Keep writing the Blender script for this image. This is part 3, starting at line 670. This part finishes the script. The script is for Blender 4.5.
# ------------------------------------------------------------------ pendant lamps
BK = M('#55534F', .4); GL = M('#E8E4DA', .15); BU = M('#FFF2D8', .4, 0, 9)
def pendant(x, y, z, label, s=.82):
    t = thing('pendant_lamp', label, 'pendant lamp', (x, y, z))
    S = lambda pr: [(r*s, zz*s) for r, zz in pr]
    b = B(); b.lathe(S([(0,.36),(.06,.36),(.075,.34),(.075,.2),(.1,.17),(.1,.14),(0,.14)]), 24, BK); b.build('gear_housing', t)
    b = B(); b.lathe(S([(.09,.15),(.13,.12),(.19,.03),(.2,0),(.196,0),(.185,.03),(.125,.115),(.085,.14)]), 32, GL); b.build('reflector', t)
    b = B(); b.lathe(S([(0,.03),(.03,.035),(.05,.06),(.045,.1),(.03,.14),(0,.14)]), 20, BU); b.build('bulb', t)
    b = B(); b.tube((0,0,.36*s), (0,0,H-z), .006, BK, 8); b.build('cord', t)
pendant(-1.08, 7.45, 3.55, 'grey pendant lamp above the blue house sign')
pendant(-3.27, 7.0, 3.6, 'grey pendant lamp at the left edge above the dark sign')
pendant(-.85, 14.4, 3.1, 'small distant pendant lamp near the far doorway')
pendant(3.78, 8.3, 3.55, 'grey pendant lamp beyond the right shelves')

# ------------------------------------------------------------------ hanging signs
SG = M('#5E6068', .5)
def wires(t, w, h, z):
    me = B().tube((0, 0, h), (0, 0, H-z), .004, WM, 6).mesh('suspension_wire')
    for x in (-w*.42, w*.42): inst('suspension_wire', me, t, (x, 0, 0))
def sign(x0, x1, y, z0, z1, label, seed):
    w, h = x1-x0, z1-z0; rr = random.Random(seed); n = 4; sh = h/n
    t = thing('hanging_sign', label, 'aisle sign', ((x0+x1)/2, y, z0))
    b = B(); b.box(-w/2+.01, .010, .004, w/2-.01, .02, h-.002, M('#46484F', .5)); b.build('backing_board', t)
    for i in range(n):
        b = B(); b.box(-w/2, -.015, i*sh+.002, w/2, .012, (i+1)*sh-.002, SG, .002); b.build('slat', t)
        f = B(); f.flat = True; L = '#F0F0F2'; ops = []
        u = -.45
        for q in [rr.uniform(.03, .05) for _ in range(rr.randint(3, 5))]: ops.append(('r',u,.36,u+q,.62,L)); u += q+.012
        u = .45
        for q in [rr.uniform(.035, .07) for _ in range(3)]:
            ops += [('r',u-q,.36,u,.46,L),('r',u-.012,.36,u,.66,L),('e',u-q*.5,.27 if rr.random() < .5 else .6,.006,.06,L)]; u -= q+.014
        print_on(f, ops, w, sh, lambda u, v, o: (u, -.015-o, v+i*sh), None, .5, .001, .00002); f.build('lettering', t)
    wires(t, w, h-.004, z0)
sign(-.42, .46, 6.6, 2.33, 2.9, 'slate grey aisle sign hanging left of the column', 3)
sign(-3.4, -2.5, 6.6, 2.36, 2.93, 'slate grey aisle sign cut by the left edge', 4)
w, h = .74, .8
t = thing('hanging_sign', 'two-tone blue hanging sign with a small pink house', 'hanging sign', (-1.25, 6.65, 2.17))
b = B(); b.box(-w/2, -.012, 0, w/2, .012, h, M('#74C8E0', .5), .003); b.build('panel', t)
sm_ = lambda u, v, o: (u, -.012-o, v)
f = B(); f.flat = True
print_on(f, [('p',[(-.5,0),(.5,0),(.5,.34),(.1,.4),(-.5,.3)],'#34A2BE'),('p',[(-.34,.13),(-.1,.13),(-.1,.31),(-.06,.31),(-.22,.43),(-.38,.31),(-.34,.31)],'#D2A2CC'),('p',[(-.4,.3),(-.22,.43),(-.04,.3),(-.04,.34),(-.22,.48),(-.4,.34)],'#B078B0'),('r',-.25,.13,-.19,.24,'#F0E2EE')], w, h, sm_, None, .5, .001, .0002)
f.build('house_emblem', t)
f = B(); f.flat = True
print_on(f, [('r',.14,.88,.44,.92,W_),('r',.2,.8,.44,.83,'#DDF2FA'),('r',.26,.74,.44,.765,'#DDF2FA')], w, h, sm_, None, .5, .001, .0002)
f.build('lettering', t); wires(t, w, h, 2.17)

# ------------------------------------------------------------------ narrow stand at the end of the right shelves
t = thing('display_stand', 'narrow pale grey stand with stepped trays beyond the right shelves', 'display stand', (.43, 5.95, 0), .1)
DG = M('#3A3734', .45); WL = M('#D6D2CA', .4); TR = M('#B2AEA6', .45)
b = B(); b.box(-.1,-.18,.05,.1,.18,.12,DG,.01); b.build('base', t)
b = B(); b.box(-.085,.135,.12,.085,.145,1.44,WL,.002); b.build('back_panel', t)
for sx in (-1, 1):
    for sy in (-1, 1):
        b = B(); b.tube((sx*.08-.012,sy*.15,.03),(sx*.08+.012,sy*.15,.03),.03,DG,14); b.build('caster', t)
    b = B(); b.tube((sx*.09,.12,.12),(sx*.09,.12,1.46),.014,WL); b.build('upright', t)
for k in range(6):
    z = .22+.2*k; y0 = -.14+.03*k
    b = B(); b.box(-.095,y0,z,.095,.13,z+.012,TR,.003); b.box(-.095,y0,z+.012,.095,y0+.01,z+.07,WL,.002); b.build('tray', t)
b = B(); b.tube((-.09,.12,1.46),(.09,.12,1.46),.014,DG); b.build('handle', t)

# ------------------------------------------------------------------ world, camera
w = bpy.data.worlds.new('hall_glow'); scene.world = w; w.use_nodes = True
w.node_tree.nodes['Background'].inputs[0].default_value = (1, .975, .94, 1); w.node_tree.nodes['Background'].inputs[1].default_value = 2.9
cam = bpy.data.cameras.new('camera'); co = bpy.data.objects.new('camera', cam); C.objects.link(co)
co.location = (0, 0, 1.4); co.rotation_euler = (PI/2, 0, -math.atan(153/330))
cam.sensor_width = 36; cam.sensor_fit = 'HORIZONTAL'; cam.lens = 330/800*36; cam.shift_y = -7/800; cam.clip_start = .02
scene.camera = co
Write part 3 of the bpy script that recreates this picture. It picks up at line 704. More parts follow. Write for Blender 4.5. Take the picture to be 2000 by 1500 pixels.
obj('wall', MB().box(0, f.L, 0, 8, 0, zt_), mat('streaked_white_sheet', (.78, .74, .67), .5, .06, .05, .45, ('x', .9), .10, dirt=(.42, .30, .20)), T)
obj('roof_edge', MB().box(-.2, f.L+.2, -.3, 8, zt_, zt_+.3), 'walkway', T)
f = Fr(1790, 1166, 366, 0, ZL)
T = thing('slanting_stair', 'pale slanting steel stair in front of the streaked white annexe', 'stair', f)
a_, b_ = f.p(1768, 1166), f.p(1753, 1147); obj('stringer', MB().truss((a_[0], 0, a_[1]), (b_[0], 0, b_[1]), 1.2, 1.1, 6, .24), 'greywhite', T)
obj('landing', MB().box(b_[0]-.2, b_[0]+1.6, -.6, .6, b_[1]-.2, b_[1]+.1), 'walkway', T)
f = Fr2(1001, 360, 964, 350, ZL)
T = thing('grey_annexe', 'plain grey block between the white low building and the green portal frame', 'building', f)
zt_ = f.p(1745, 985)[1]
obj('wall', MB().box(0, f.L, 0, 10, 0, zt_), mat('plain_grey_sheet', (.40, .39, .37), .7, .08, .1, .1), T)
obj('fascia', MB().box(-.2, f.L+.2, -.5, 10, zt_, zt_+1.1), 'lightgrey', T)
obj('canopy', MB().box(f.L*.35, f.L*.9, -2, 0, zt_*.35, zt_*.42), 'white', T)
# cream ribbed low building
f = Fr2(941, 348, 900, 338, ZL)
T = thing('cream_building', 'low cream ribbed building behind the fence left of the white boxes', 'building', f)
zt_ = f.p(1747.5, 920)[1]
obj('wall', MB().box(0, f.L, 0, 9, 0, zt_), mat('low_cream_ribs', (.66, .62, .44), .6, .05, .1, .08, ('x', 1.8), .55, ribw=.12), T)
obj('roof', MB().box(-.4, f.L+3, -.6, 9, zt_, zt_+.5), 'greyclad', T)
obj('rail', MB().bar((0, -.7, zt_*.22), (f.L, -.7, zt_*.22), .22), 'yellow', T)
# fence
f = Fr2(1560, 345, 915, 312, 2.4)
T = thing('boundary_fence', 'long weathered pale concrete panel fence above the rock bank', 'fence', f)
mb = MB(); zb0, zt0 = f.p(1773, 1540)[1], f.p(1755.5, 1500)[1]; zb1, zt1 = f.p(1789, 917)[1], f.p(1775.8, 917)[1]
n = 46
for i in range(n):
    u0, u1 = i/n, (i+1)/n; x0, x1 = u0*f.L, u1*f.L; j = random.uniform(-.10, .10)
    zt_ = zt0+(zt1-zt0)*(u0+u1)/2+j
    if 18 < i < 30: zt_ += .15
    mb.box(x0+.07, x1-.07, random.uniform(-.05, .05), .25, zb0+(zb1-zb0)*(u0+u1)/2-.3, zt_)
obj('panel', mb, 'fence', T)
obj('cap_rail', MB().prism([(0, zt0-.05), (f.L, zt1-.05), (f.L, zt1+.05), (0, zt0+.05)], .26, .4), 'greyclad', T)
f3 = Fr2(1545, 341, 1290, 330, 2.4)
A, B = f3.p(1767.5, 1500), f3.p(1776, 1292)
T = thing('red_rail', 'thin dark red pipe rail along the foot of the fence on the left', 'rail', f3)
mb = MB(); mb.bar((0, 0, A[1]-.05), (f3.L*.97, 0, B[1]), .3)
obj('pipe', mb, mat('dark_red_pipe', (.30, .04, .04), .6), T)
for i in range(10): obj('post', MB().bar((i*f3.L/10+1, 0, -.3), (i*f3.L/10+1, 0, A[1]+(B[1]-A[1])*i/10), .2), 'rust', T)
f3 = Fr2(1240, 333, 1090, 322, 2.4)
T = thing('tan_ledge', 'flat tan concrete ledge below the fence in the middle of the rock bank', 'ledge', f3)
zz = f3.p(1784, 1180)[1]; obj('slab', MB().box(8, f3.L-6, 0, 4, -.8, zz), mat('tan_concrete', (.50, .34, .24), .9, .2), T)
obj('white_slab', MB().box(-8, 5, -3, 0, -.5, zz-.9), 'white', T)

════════

Starting at the first line of the listing, retype every line up to and including the one with "pendant(3.78, 8.3, 3.55, 'grey".

Keep writing the Blender script for this image. This is part 3, starting at line 670. This part finishes the script. The script is for Blender 4.5.
# ------------------------------------------------------------------ pendant lamps
BK = M('#55534F', .4); GL = M('#E8E4DA', .15); BU = M('#FFF2D8', .4, 0, 9)
def pendant(x, y, z, label, s=.82):
    t = thing('pendant_lamp', label, 'pendant lamp', (x, y, z))
    S = lambda pr: [(r*s, zz*s) for r, zz in pr]
    b = B(); b.lathe(S([(0,.36),(.06,.36),(.075,.34),(.075,.2),(.1,.17),(.1,.14),(0,.14)]), 24, BK); b.build('gear_housing', t)
    b = B(); b.lathe(S([(.09,.15),(.13,.12),(.19,.03),(.2,0),(.196,0),(.185,.03),(.125,.115),(.085,.14)]), 32, GL); b.build('reflector', t)
    b = B(); b.lathe(S([(0,.03),(.03,.035),(.05,.06),(.045,.1),(.03,.14),(0,.14)]), 20, BU); b.build('bulb', t)
    b = B(); b.tube((0,0,.36*s), (0,0,H-z), .006, BK, 8); b.build('cord', t)
pendant(-1.08, 7.45, 3.55, 'grey pendant lamp above the blue house sign')
pendant(-3.27, 7.0, 3.6, 'grey pendant lamp at the left edge above the dark sign')
pendant(-.85, 14.4, 3.1, 'small distant pendant lamp near the far doorway')
pendant(3.78, 8.3, 3.55, 'grey pendant lamp beyond the right shelves')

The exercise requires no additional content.